With only evacuation flights being permitted in and out of India, Daruvala had to make his decision quickly. While his family was worried about him having to return alone to England, Daruvala says he was clear about what he had to do. “I knew I had to get back to Europe. I also felt I needed to fly to England before the condition in India got worse. So when I got the opportunity I took it,” he says.

It wasn’t simply a matter of hopping onto a flight though. “I had to get letters from Red Bull and Carlin to get me on the flight. I had to cover myself up completely and I had to get through two weeks of quarantine when I got back to England,” he says.

While he made it safely to Europe, Daruvala didn’t seem to be having much luck in his races. In his first race weekend in Austria, he finished 12th and 16th after being spun out by teammate Yuki Tsunoda in the feature race and then going out of the track himself in the sprint race. A second poor weekend followed with him finishing 12th and 9th.

It’s been frustrating for Daruvala who can’t recall making a single mistake in his F3 campaign last year, but he admits that this is the nature of his sport. “When you push the limits, you make mistakes. When I look back (in the first sprint race, where he eventually finished 12th), I was pushing to catch the guy in the eighth position. If I had managed to pass him, I’d have finished in the points. You have to take these calls as a racing driver. I wouldn’t second guess these choices. Sometimes these mistakes make you pay a big price but you have to stick to your instincts,” he says.

After a relatively steady previous weekend in Hungary where he finished 6th and 7th in the feature and sprint races, things are looking brighter for Daruvala, although he admits there is still plenty of work to be done. “In both my races, my car was having starting troubles. I was almost last in the first corner in both races. I managed to come through both times but the start is still an issue. There’s enough speed in the car to fight for a podium finish but I’m working with the engineers to resolve the start issues for the next time around,” he says.

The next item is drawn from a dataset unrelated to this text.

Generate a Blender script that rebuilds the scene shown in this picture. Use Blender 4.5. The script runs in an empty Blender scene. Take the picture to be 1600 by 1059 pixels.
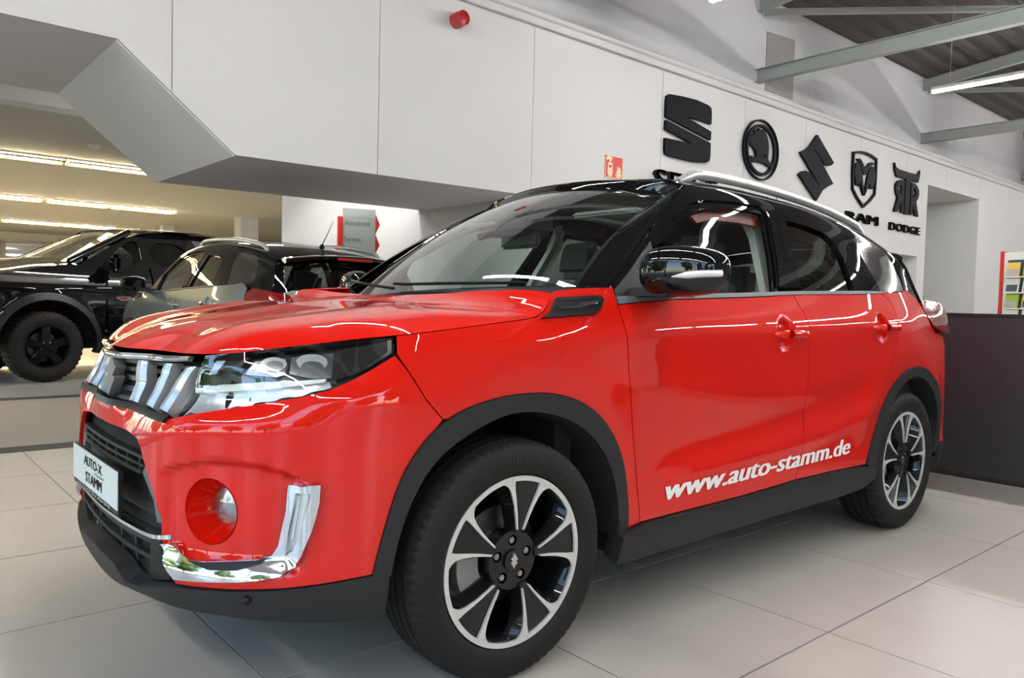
import bpy, bmesh, math, random
import numpy as np
from mathutils import Vector, Matrix
from mathutils.geometry import delaunay_2d_cdt
random.seed(7)
SC = bpy.context.scene
COL = SC.collection
PI = math.pi

# ------------------------------------------------------------------ camera, world, exposure
cam_d = bpy.data.cameras.new('camera'); cam = bpy.data.objects.new('camera', cam_d); COL.objects.link(cam)
yaw, pit, rol, fpx = .7086, -.0444, .0253, 1212.0
F = Vector((math.sin(yaw)*math.cos(pit), math.cos(yaw)*math.cos(pit), math.sin(pit)))
R = Vector((math.cos(yaw), -math.sin(yaw), 0)); U = R.cross(F)
R2 = R*math.cos(rol)+U*math.sin(rol); U2 = -R*math.sin(rol)+U*math.cos(rol)
m = Matrix((R2, U2, -F)).transposed().to_4x4(); m.translation = Vector((-1.3808, -2.4522, 1.0422))
cam.matrix_world = m
cam_d.sensor_width = 36; cam_d.lens = 36*fpx/1600; cam_d.clip_start = .05; cam_d.clip_end = 300
SC.camera = cam

world = bpy.data.worlds.new('world'); SC.world = world; world.use_nodes = True
wn = world.node_tree.nodes; wl = world.node_tree.links
sky = wn.new('ShaderNodeTexSky'); sky.sky_type = 'NISHITA'; sky.sun_disc = False
sky.sun_elevation = math.radians(48); sky.sun_rotation = math.radians(140); sky.air_density = 1.2; sky.dust_density = 1.2
wl.new(sky.outputs[0], wn['Background'].inputs[0]); wn['Background'].inputs[1].default_value = .95

TUBE = 108.0      # emission of the LED tubes
def area_light(name, loc, rot, sx, sy, power, col):
    l = bpy.data.lights.new(name, 'AREA'); l.shape = 'RECTANGLE'; l.size = sx; l.size_y = sy; l.energy = power; l.color = col
    o = bpy.data.objects.new(name, l); COL.objects.link(o); o.location = loc; o.rotation_euler = rot
    return o
SC.view_settings.view_transform = 'Standard'; SC.view_settings.look = 'None'
SC.view_settings.exposure = 0.30; SC.view_settings.gamma = 1; SC.view_settings.use_curve_mapping = False
SC.cycles.max_bounces = 8; SC.cycles.transparent_max_bounces = 24; SC.cycles.sample_clamp_indirect = 6
SC.cycles.caustics_reflective = False; SC.cycles.caustics_refractive = False

# ------------------------------------------------------------------ materials
MAT = {}
def mat(name, col, rough=.5, metal=0, coat=0, emis=None, estr=0, noise=None, bump=None, spec=None, coatrough=.03):
    m = bpy.data.materials.new(name); m.use_nodes = True; nt = m.node_tree; b = nt.nodes['Principled BSDF']
    b.inputs['Base Color'].default_value = (*col, 1); b.inputs['Roughness'].default_value = rough; b.inputs['Metallic'].default_value = metal
    if coat: b.inputs['Coat Weight'].default_value = coat; b.inputs['Coat Roughness'].default_value = coatrough
    if spec is not None: b.inputs['Specular IOR Level'].default_value = spec
    if emis: b.inputs['Emission Color'].default_value = (*emis, 1); b.inputs['Emission Strength'].default_value = estr
    if noise or bump:
        tc = nt.nodes.new('ShaderNodeTexCoord'); n = nt.nodes.new('ShaderNodeTexNoise')
        sc, amt = noise or (bump[0], 0); n.inputs['Scale'].default_value = sc; n.inputs['Detail'].default_value = 6
        nt.links.new(tc.outputs['Object'], n.inputs['Vector'])
        if noise:
            mp = nt.nodes.new('ShaderNodeMapRange'); mp.inputs['From Min'].default_value = .3; mp.inputs['From Max'].default_value = .7
            mp.inputs['To Min'].default_value = 1-amt; mp.inputs['To Max'].default_value = 1+amt
            nt.links.new(n.outputs['Fac'], mp.inputs['Value'])
            v = nt.nodes.new('ShaderNodeVectorMath'); v.operation = 'SCALE'; v.inputs[0].default_value = col
            nt.links.new(mp.outputs[0], v.inputs['Scale']); nt.links.new(v.outputs[0], b.inputs['Base Color'])
        if bump:
            n2 = nt.nodes.new('ShaderNodeTexNoise'); n2.inputs['Scale'].default_value = bump[0]; nt.links.new(tc.outputs['Object'], n2.inputs['Vector'])
            bp = nt.nodes.new('ShaderNodeBump'); bp.inputs['Strength'].default_value = bump[1]; bp.inputs['Distance'].default_value = .005
            nt.links.new(n2.outputs['Fac'], bp.inputs['Height']); nt.links.new(bp.outputs[0], b.inputs['Normal'])
    MAT[name] = m; return m
def glass(name, tint, gloss=1.0, ior=1.5):
    m = bpy.data.materials.new(name); m.use_nodes = True; nt = m.node_tree; nt.nodes.clear()
    o = nt.nodes.new('ShaderNodeOutputMaterial'); t = nt.nodes.new('ShaderNodeBsdfTransparent'); g = nt.nodes.new('ShaderNodeBsdfGlossy')
    lw_ = nt.nodes.new('ShaderNodeLayerWeight'); lw_.inputs[0].default_value = .5; pw_ = nt.nodes.new('ShaderNodeMath'); pw_.operation = 'POWER'; pw_.inputs[1].default_value = 5; nt.links.new(lw_.outputs['Facing'], pw_.inputs[0]); f = nt.nodes.new('ShaderNodeMath'); f.operation = 'MULTIPLY_ADD'; f.inputs[1].default_value = .92; f.inputs[2].default_value = .06; nt.links.new(pw_.outputs[0], f.inputs[0]); x = nt.nodes.new('ShaderNodeMixShader')
    mu = nt.nodes.new('ShaderNodeMath'); mu.operation = 'MULTIPLY'; mu.inputs[1].default_value = gloss; mu.use_clamp = True
    t.inputs[0].default_value = (*tint, 1); g.inputs['Roughness'].default_value = .01; g.inputs[0].default_value = (1, 1, 1, 1)
    nt.links.new(f.outputs[0], mu.inputs[0]); nt.links.new(mu.outputs[0], x.inputs[0])
    nt.links.new(t.outputs[0], x.inputs[1]); nt.links.new(g.outputs[0], x.inputs[2]); nt.links.new(x.outputs[0], o.inputs[0])
    MAT[name] = m; return m
mat('red_paint', (.61, .006, .001), .5, 0, 1.0, coatrough=.012, spec=.05)
mat('black_paint', (.004, .004, .005), .5, 0, 1.0, coatrough=.01, spec=0)
mat('grey_paint', (.22, .24, .245), .38, .45, 1.0)
mat('silver_roof', (.30, .30, .30), .3, .8, .6)
mat('black_plastic', (.016, .0165, .018), .5, bump=(900, .25), spec=.3)
mat('dark_plastic', (.007, .007, .008), .42, spec=.25)
mat('grey_plastic', (.10, .115, .115), .5)
mat('gap_black', (.003, .003, .003), .9)  # near-black that paints in the shade of gaps, also used on black trim
mat('chrome', (.82, .83, .85), .06, 1)
mat('satin_metal', (.42, .42, .43), .25, 1)
mat('gunmetal', (.16, .165, .17), .3, 1)
mat('emblem_grey', (.20, .195, .185), .55, .2)
mat('satin_grey', (.42, .42, .42), .38, .5)
mat('satin_black', (.006, .006, .007), .35, spec=.25)
mat('rail_silver', (.72, .72, .73), .3, .7)
mat('machined_alloy', (.70, .69, .67), .35, .45)
mat('rim_black', (.005, .005, .006), .4, 0, .7, spec=.1)
mat('rubber', (.013, .0115, .0105), .65, bump=(300, .2), spec=.2)
mat('rubber_text', (.026, .024, .022), .6, spec=.2)
mat('disc_steel', (.16, .155, .15), .4, 1)
mat('caliper_grey', (.28, .28, .27), .5, .3)
mat('lamp_silver', (.75, .77, .79), .28, .7)
mat('lamp_white', (.85, .87, .86), .3, 0, .5)
mat('lamp_dark', (.03, .033, .036), .3)
mat('indicator_white', (.7, .72, .7), .2, 0, 1)
mat('tail_red', (.22, .003, .004), .12, 0, 1)
mat('white_letter', (.86, .84, .80), .5)
mat('plate_white', (.62, .68, .66), .35)
mat('plate_ink', (.04, .045, .045), .5)
mat('seat_fabric', (.06, .06, .062), .85)
mat('trim_grey', (.66, .65, .61), .75)
mat('headliner', (.30, .30, .28), .85)
mat('dash_dark', (.016, .017, .018), .7)
mat('red_inner', (.20, .01, .01), .4)
mat('orange_sticker', (.8, .25, .05), .5)
glass('clear_glass', (.80, .87, .84), 1.0)
glass('windscreen_glass', (.84, .92, .89), 1.5)
glass('privacy_glass', (.16, .17, .16), 1.2)
glass('lens_glass', (.93, .95, .95), 1.5)
mat('wall_white', (.60, .60, .595), .7, noise=(1.2, .012))
mat('wall_upper', (.78, .775, .81), .8, noise=(2, .02))
mat('soffit_grey', (.84, .82, .82), .8)
mat('joint_grey', (.40, .40, .40), .8)
mat('patch_grey', (.40, .38, .38), .85)
mat('tile_floor', (.435, .410, .370), .34, noise=(3.2, .05), spec=.45)
mat('grout', (.05, .048, .045), .8)
mat('carpet_grey', (.33, .29, .235), .95, noise=(60, .12))
mat('ceiling_beige', (.62, .605, .54), .85)
mat('beam_white', (.86, .88, .87), .6)
mat('roof_dark', (.070, .060, .058), .7, noise=(4, .12))
mat('steel_beam', (.33, .36, .34), .5)
mat('desk_dark', (.022, .021, .025), .4, noise=(14, .12))
mat('desk_edge', (.008, .008, .008), .4)
mat('logo_dark', (.009, .009, .012), .6, spec=.05)
mat('sign_red', (.62, .03, .02), .45)
mat('sign_cream', (.75, .62, .40), .5)
mat('sign_grey', (.42, .46, .44), .5)
mat('sign_ink', (.12, .13, .13), .5)
mat('beacon_red', (.42, .01, .012), .25, 0, .6)
mat('led_tube', (1, 1, 1), .4, emis=(1, .98, .96), estr=TUBE)
mat('warm_louvre', (1, .8, .5), .4, emis=(1, .82, .52), estr=150.0)
mat('louvre_metal', (.72, .62, .40), .25, 1)
mat('lamp_body', (.75, .75, .73), .4)
mat('chain', (.45, .45, .40), .4, .8)
mat('window_frame', (.30, .31, .31), .5)
mat('far_glass_blue', (.10, .13, .145), .12, 0, 1)
mat('asphalt', (.16, .16, .155), .9)
mat('wall_mid', (.30, .295, .285), .8)
mat('leaf_green', (.10, .17, .03), .7, noise=(3, .4))
mat('leaf_yellow', (.34, .30, .05), .7, noise=(3, .4))
mat('bark', (.09, .06, .04), .9)
mat('house_white', (.7, .7, .68), .8)
mat('paper_yellow', (.75, .50, .10), .6)
mat('paper_white', (.75, .74, .72), .6)
mat('paper_green', (.35, .50, .05), .6)
mat('rack_dark', (.06, .08, .09), .5)
mat('smoke_glass', (.02, .02, .02), .1, 0, 1)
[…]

The next race will be in Silverstone on the 1st of August. Daruvala has good memories of the circuit, having finished second there in the F3 season last year. “Silverstone is one of my stronger tracks. I’m just hoping I have a clean race. If that happens I’ll be pushing for a podium,” he says.

The competitor that he is, Daruvala will certainly be going into the race with that result in his mind. “When you are with a team like Carlin, you aren’t just looking to win points. You are trying to finish on the podium. There are always high expectations. But that’s part of the job,” he says. But at the same time, Daruvala is also glad he can follow his passion once again. “A lot of people will have an opinion of what you should be doing; and of course, it’s easier to enjoy what you are doing when you are winning. But the main thing is to have fun and enjoy my racing,” he says.